[START RECORDED INFORMATION]
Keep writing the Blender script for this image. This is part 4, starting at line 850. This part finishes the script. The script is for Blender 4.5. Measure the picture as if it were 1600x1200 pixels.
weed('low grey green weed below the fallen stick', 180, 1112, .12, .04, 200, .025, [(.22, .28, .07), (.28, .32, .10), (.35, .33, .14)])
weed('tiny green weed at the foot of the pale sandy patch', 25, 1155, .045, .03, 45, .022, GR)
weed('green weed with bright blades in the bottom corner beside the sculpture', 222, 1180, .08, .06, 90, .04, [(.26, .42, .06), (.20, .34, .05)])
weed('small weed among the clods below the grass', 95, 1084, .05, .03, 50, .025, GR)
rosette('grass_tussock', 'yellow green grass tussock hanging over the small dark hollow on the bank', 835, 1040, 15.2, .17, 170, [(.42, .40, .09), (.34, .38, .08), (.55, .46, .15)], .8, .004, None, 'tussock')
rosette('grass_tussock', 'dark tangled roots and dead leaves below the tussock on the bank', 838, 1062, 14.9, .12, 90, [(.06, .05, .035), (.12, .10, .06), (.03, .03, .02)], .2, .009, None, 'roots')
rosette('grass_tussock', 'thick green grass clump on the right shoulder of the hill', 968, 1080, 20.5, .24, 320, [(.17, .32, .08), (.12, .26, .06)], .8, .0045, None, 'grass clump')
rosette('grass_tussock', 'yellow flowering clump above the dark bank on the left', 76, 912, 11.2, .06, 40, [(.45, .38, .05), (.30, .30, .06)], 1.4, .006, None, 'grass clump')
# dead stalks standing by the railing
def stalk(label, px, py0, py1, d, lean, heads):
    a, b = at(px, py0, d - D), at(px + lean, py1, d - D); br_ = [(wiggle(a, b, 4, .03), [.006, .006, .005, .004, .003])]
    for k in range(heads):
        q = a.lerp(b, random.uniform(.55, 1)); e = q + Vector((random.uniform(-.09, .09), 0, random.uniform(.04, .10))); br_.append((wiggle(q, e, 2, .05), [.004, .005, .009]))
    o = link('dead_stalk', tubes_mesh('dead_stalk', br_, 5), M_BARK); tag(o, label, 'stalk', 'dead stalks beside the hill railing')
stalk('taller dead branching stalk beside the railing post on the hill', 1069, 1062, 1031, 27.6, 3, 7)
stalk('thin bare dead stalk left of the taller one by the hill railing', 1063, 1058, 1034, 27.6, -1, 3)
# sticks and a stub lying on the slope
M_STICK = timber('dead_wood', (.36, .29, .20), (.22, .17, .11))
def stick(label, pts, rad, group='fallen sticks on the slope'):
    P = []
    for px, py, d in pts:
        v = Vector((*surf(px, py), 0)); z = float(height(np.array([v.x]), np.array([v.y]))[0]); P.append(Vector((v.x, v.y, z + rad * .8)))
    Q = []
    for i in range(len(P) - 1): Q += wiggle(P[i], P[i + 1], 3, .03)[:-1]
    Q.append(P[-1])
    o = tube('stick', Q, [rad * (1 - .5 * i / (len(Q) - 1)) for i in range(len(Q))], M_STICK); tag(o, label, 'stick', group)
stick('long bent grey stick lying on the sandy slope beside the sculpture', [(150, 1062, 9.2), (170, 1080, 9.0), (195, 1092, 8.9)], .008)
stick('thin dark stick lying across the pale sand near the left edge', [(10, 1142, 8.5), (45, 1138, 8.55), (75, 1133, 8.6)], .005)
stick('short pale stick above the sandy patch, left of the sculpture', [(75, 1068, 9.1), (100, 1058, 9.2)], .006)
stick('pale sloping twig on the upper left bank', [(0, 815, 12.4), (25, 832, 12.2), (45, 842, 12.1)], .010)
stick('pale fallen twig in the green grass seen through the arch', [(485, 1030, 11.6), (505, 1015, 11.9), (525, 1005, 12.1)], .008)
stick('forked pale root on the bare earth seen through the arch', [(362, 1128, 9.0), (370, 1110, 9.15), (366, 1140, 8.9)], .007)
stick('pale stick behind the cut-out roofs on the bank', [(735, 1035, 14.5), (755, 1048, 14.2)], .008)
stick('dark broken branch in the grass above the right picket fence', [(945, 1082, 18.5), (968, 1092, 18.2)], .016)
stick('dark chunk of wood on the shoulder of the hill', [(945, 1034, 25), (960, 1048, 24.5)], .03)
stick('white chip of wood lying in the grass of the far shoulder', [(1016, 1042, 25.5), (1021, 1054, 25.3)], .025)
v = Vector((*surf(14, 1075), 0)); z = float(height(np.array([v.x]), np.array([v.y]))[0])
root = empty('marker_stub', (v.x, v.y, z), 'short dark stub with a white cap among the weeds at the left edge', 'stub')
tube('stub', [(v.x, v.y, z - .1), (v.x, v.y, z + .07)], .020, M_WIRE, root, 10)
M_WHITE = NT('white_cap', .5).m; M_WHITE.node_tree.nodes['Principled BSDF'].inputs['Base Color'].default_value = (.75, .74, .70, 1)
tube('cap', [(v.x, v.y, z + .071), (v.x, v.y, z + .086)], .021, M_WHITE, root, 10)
[END RECORDED INFORMATION]
* [TASK TO COMPLETE] Write the listing out again, exactly as shown above.

* [IN RESPONSE]
Keep writing the Blender script for this image. This is part 4, starting at line 850. This part finishes the script. The script is for Blender 4.5. Measure the picture as if it were 1600x1200 pixels.
weed('low grey green weed below the fallen stick', 180, 1112, .12, .04, 200, .025, [(.22, .28, .07), (.28, .32, .10), (.35, .33, .14)])
weed('tiny green weed at the foot of the pale sandy patch', 25, 1155, .045, .03, 45, .022, GR)
weed('green weed with bright blades in the bottom corner beside the sculpture', 222, 1180, .08, .06, 90, .04, [(.26, .42, .06), (.20, .34, .05)])
weed('small weed among the clods below the grass', 95, 1084, .05, .03, 50, .025, GR)
rosette('grass_tussock', 'yellow green grass tussock hanging over the small dark hollow on the bank', 835, 1040, 15.2, .17, 170, [(.42, .40, .09), (.34, .38, .08), (.55, .46, .15)], .8, .004, None, 'tussock')
rosette('grass_tussock', 'dark tangled roots and dead leaves below the tussock on the bank', 838, 1062, 14.9, .12, 90, [(.06, .05, .035), (.12, .10, .06), (.03, .03, .02)], .2, .009, None, 'roots')
rosette('grass_tussock', 'thick green grass clump on the right shoulder of the hill', 968, 1080, 20.5, .24, 320, [(.17, .32, .08), (.12, .26, .06)], .8, .0045, None, 'grass clump')
rosette('grass_tussock', 'yellow flowering clump above the dark bank on the left', 76, 912, 11.2, .06, 40, [(.45, .38, .05), (.30, .30, .06)], 1.4, .006, None, 'grass clump')
# dead stalks standing by the railing
def stalk(label, px, py0, py1, d, lean, heads):
    a, b = at(px, py0, d - D), at(px + lean, py1, d - D); br_ = [(wiggle(a, b, 4, .03), [.006, .006, .005, .004, .003])]
    for k in range(heads):
        q = a.lerp(b, random.uniform(.55, 1)); e = q + Vector((random.uniform(-.09, .09), 0, random.uniform(.04, .10))); br_.append((wiggle(q, e, 2, .05), [.004, .005, .009]))
    o = link('dead_stalk', tubes_mesh('dead_stalk', br_, 5), M_BARK); tag(o, label, 'stalk', 'dead stalks beside the hill railing')
stalk('taller dead branching stalk beside the railing post on the hill', 1069, 1062, 1031, 27.6, 3, 7)
stalk('thin bare dead stalk left of the taller one by the hill railing', 1063, 1058, 1034, 27.6, -1, 3)
# sticks and a stub lying on the slope
M_STICK = timber('dead_wood', (.36, .29, .20), (.22, .17, .11))
def stick(label, pts, rad, group='fallen sticks on the slope'):
    P = []
    for px, py, d in pts:
        v = Vector((*surf(px, py), 0)); z = float(height(np.array([v.x]), np.array([v.y]))[0]); P.append(Vector((v.x, v.y, z + rad * .8)))
    Q = []
    for i in range(len(P) - 1): Q += wiggle(P[i], P[i + 1], 3, .03)[:-1]
    Q.append(P[-1])
    o = tube('stick', Q, [rad * (1 - .5 * i / (len(Q) - 1)) for i in range(len(Q))], M_STICK); tag(o, label, 'stick', group)
stick('long bent grey stick lying on the sandy slope beside the sculpture', [(150, 1062, 9.2), (170, 1080, 9.0), (195, 1092, 8.9)], .008)
stick('thin dark stick lying across the pale sand near the left edge', [(10, 1142, 8.5), (45, 1138, 8.55), (75, 1133, 8.6)], .005)
stick('short pale stick above the sandy patch, left of the sculpture', [(75, 1068, 9.1), (100, 1058, 9.2)], .006)
stick('pale sloping twig on the upper left bank', [(0, 815, 12.4), (25, 832, 12.2), (45, 842, 12.1)], .010)
stick('pale fallen twig in the green grass seen through the arch', [(485, 1030, 11.6), (505, 1015, 11.9), (525, 1005, 12.1)], .008)
stick('forked pale root on the bare earth seen through the arch', [(362, 1128, 9.0), (370, 1110, 9.15), (366, 1140, 8.9)], .007)
stick('pale stick behind the cut-out roofs on the bank', [(735, 1035, 14.5), (755, 1048, 14.2)], .008)
stick('dark broken branch in the grass above the right picket fence', [(945, 1082, 18.5), (968, 1092, 18.2)], .016)
stick('dark chunk of wood on the shoulder of the hill', [(945, 1034, 25), (960, 1048, 24.5)], .03)
stick('white chip of wood lying in the grass of the far shoulder', [(1016, 1042, 25.5), (1021, 1054, 25.3)], .025)
v = Vector((*surf(14, 1075), 0)); z = float(height(np.array([v.x]), np.array([v.y]))[0])
root = empty('marker_stub', (v.x, v.y, z), 'short dark stub with a white cap among the weeds at the left edge', 'stub')
tube('stub', [(v.x, v.y, z - .1), (v.x, v.y, z + .07)], .020, M_WIRE, root, 10)
M_WHITE = NT('white_cap', .5).m; M_WHITE.node_tree.nodes['Principled BSDF'].inputs['Base Color'].default_value = (.75, .74, .70, 1)
tube('cap', [(v.x, v.y, z + .071), (v.x, v.y, z + .086)], .021, M_WHITE, root, 10)